Hacker News new | ask | show | jobs
by the_only_law 1229 days ago
> Your resume tells a story. What story does yours tell?

This is actually a huge problem for me right now, and I’m not sure how to solve it.

My resume tells a very boring story that I feel discounts me. It just say boring companies, boring projects, boring tech.

There’s all sorts of things I’ve done and worked on. In both my professional career and as a hobbyist I’ve hacked around with stuff, learned interesting skills that have helped solved all sorts of odd problems, picked up a lot of knowledge about different software and it’s internal workings, but it was tangential to my job at best and would feel out of place in a resume, but it’s a lot of stuff over the years.

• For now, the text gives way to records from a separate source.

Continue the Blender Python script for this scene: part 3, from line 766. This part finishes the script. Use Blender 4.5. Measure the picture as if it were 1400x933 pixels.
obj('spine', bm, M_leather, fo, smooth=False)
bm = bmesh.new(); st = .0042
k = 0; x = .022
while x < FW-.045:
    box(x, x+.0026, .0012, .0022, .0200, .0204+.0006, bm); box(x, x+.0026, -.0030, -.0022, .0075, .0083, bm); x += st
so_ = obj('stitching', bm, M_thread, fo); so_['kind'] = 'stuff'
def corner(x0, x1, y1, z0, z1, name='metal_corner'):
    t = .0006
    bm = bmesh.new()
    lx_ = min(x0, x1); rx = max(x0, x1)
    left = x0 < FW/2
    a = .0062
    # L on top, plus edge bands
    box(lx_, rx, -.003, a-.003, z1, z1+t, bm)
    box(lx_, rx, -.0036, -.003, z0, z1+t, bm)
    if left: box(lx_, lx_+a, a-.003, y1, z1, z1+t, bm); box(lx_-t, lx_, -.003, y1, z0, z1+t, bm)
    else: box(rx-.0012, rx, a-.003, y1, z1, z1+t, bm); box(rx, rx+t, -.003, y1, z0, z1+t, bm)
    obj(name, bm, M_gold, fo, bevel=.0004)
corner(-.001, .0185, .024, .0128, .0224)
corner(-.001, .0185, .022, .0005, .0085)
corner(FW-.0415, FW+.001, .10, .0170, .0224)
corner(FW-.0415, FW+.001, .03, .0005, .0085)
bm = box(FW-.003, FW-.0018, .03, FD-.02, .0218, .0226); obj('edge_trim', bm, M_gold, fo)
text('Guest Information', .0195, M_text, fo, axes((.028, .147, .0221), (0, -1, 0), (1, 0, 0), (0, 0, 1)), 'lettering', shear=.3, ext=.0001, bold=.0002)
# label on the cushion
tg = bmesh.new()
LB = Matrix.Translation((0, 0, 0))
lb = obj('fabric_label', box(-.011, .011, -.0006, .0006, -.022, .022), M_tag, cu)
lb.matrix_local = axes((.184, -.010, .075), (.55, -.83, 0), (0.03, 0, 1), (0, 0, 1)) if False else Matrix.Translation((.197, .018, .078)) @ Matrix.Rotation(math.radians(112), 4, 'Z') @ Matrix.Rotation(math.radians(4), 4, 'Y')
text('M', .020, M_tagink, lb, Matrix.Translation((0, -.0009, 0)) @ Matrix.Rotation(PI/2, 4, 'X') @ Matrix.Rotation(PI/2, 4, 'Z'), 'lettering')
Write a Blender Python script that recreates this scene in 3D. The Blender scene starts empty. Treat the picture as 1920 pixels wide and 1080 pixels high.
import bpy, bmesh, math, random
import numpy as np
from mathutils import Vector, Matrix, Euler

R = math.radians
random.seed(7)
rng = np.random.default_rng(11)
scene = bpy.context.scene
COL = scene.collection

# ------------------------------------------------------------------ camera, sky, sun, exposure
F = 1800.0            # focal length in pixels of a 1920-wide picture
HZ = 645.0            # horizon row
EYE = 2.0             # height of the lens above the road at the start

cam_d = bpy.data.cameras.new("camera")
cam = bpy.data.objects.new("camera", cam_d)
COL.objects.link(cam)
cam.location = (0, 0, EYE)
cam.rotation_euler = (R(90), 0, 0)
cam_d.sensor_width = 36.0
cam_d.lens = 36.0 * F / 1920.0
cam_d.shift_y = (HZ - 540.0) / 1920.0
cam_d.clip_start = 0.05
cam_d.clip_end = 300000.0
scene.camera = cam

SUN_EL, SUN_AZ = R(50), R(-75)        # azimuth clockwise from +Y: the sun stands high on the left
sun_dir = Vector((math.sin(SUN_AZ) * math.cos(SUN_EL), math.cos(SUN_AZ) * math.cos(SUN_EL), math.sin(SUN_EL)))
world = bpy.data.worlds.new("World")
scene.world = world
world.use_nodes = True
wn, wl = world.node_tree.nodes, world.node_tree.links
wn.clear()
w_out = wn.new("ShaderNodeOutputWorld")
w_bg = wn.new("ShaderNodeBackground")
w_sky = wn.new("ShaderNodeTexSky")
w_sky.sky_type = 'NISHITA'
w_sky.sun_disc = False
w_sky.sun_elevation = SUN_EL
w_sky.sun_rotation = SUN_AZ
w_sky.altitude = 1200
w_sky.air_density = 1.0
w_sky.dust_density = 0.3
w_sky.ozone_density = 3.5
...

I’ve experimented with putting some of my open source contributions in there (partly to fill space since I don’t have any education to add). To be honest, it feels like embellishment, given how small it was in reality, but it is something that looks impressive on paper. Unfortunately, it’s just not very relevant to the sort of work done in my professional career and at best it’s gotten me a jaded “that’s interesting” during a final round of interviews. More recently though, I’m just not getting any interviews.

4 comments

> My resume tells a very boring story that I feel discounts me. It just say boring companies, boring projects, boring tech.

Reframe: successful companies, practical projects, mature and reliable tech.

First, go hire a professional resume editor, right now. It is literally their job to improve what you are describing. Don't cheap out either; this is an investment in your future.

Second, be honest. In your cover letter, tell your prospective employer that you feel like your resume seems boring. Tell them the exciting things you've worked on, and how it has helped you at work. Tell them how you're excited to learn new things and take on new projects, in addition to just getting better at doing the boring things. Express your interests, your passions, things about you that you think would make you a great co-worker.

> It just say boring companies, boring projects, boring tech.

It should be possible to write those up in such a way as to be less boring. But the other reality is that 90% of all the jobs out there appear to be with "boring" companies, have "boring" projects, and use "boring" tech. Companies generally avoid things that are too exciting -- exciting has risky as its partner, and companies prefer to minimize risk.

However, it's also very common that there's really interesting stuff in all that boredom. If I told you what company I work for, the project I was working on, and the tech stack I was using, you'd very likely yawn. But the work is actually very interesting and exciting when you dig into it. When I put this on my resume, I will focus on telling what was interesting about it, because that will also tell what my contribution was.

I have a third person intro at the top of my resume. I feel it helps alot, and makes me stand out. It's only a ~4 sentences, but it says what I like to work on, how I'm passionate about it, and what unique things I can bring.

Think of it like a resume pitch on a resume.